このイディオムが生まれた背景は20世紀初頭のアメリカの映画にあります。娯楽映画のアクションの見どころはハラハラドキドキの追跡シーンです。

その頃は、無声映画だったので、会話シーンは伝わりにくく、アクションシーンに人々は喜びました。なので、当時の映画関係者は客の好みに合わせてストーリーの流れをカットしてまでも、早く追跡シーンにいくようにしました。そこから、始まった表現だったのです。(業界用語?!)

つまり、追跡シーン=本題。

当時の追跡シーンは馬車でしたが、今でもその流れは変わってませんよね。車でも宇宙船でも、いつでも追跡シーンがアクション映画では必須です。脈絡のないアクションシーンの連続も娯楽映画では、あるあるですよね。

英語表現で、「本題に入る」と表現する"Cut to the chase"を使うときに、頭に浮かべる情景があるとすると、こんな感じ?

スペイン語で相当する意味の表現は?

Ir al grano.
(穀粒に行け。)

その意味するところは、詳細にこだわらず、主要なことに対処すること。

穀粒・・・?
小麦の粒だとこんなんですけど。

粒だけ見ていても、よく分かりませんが、もともとこの表現はもう少し長くて、“Déjate de paja y ve al grano” (藁は置いといて、穀粒にいって)というものでした。

この表現の由来は、穀物の脱穀です。

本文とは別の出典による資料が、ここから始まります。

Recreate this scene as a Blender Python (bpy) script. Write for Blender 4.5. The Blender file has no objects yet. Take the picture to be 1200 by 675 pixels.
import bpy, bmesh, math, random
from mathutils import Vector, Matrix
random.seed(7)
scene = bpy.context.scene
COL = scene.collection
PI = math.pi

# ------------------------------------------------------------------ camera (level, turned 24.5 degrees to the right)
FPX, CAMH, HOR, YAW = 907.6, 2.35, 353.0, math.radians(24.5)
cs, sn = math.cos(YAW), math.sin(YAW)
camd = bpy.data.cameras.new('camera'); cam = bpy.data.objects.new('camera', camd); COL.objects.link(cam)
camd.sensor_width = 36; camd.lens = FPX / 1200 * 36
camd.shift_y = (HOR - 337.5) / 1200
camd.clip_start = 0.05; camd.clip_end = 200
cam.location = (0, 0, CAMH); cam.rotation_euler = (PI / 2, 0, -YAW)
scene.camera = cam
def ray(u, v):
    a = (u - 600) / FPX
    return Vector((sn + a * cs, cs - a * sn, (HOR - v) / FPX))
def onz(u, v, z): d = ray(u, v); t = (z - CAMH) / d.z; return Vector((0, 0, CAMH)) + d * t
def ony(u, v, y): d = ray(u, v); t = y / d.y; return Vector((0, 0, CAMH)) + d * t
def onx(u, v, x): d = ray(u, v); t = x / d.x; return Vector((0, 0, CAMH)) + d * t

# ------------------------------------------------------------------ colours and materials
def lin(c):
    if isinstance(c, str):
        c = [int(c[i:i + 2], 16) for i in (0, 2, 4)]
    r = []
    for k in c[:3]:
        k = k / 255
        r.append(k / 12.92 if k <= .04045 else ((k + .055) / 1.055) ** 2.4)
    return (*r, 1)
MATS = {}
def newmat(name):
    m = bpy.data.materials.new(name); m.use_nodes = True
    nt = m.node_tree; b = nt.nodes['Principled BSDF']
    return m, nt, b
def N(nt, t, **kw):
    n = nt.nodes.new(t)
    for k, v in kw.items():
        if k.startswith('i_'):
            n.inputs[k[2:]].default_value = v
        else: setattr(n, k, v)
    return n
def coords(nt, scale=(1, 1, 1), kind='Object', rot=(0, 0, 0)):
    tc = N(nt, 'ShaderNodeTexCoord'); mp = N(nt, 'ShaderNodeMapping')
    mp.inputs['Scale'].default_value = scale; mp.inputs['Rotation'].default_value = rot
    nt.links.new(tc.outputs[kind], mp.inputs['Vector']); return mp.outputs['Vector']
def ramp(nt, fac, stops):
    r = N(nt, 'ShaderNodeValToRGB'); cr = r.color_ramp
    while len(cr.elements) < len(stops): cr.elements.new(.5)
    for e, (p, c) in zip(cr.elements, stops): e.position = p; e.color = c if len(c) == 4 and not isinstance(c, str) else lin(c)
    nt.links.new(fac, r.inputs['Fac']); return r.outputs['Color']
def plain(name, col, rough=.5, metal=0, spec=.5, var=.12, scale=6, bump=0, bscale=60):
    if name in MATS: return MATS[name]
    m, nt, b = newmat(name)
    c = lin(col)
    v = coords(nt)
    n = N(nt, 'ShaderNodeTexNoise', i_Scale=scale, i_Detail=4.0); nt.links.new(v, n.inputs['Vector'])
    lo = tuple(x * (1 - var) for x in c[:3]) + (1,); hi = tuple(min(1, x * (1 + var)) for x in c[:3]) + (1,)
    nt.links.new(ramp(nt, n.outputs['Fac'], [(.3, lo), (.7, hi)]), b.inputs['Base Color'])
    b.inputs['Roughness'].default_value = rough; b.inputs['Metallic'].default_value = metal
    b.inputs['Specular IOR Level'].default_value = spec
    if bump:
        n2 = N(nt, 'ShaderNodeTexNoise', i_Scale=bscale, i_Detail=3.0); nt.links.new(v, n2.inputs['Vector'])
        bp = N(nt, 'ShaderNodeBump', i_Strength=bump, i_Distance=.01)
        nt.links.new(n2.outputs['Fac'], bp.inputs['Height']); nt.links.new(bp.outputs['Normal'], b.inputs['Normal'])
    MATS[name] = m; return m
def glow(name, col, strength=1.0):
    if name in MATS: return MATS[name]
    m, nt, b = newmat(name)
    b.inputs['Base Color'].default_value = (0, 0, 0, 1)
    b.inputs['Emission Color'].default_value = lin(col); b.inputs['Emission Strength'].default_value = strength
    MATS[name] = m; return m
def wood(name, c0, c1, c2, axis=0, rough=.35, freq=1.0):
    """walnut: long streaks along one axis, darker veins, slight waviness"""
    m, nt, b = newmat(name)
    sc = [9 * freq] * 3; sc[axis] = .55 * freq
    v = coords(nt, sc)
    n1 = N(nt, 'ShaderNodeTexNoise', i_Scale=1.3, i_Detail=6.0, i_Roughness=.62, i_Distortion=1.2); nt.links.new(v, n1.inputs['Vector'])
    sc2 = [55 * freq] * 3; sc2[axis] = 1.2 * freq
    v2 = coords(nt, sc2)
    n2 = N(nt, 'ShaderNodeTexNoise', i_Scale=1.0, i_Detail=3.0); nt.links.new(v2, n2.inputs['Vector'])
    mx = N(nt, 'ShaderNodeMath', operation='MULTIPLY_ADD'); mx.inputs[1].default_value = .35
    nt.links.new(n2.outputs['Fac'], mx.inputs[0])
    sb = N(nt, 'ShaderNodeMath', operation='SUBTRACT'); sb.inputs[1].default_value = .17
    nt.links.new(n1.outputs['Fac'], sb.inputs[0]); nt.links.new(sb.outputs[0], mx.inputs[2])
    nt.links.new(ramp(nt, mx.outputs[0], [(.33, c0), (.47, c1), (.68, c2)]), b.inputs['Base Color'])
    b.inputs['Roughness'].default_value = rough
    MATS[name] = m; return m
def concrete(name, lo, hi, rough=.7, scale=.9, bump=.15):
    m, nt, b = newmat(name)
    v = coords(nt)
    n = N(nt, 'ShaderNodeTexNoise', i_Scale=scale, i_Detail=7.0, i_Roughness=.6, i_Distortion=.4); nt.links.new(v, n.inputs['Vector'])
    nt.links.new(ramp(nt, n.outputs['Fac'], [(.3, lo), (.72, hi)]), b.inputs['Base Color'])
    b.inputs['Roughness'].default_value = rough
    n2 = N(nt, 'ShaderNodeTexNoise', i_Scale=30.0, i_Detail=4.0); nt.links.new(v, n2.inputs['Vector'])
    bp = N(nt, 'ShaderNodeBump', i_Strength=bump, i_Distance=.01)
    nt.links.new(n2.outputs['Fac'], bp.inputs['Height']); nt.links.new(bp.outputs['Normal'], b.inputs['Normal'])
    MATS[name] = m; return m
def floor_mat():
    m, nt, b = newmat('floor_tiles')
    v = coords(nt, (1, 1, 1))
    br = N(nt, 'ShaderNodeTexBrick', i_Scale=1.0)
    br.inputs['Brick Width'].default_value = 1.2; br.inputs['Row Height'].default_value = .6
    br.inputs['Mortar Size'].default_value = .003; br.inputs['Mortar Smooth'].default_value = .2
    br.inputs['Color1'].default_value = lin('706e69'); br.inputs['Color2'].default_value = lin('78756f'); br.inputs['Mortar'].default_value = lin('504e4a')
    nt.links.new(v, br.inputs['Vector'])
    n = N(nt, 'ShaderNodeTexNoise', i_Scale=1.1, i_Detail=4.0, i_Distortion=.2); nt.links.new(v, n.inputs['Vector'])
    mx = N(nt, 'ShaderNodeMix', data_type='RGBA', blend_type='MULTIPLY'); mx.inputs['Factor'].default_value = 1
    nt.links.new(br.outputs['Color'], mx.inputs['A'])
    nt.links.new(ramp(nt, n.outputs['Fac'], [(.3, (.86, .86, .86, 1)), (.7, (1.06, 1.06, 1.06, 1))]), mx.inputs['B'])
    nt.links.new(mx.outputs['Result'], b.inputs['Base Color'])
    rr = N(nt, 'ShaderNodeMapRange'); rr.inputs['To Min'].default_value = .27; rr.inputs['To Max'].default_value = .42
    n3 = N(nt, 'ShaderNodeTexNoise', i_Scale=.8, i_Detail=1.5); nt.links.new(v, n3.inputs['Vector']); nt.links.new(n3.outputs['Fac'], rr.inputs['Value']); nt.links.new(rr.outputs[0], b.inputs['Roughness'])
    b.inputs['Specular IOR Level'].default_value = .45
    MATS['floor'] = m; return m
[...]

脱穀して、長期保存できる状態にする必要があるのですが、大切なのは、実の部分。つまり、粒。藁や草はどうでもよいのです。

そこから、穀粒が大事な部分=本題という穀粒表現が生まれました。

なんだか、牧歌的な雰囲気ですね。なんとなく、のろのろした作業をイメージしちゃいます。「もぉぉおーー!!!、その藁はいいから、ちゃっちゃっと次の麦のもみを取ってよ!」と、イライラしている人が言った表現が転じて、「さっさと本題に入る」になった感じ!?

そう思うと、同じ「手短に本題に入る」という表現でも、言語によって雰囲気が若干違いますね。

日本語表現は、中国由来の刀表現で、結構迫力ある切り込みです。英語表現は、娯楽大国アメリカの「目玉シーンに行こうぜ!」というノリ。スペイン語表現は、のんびり農作業・・・?!

3つの言語を比較することで分かる、どうでもいい違いを知ることって、無駄の極みとも言え、逆になんだか贅沢🍸

やっぱり、ことわざは面白い!

以上、トリリンガル的思考での表現考察でした。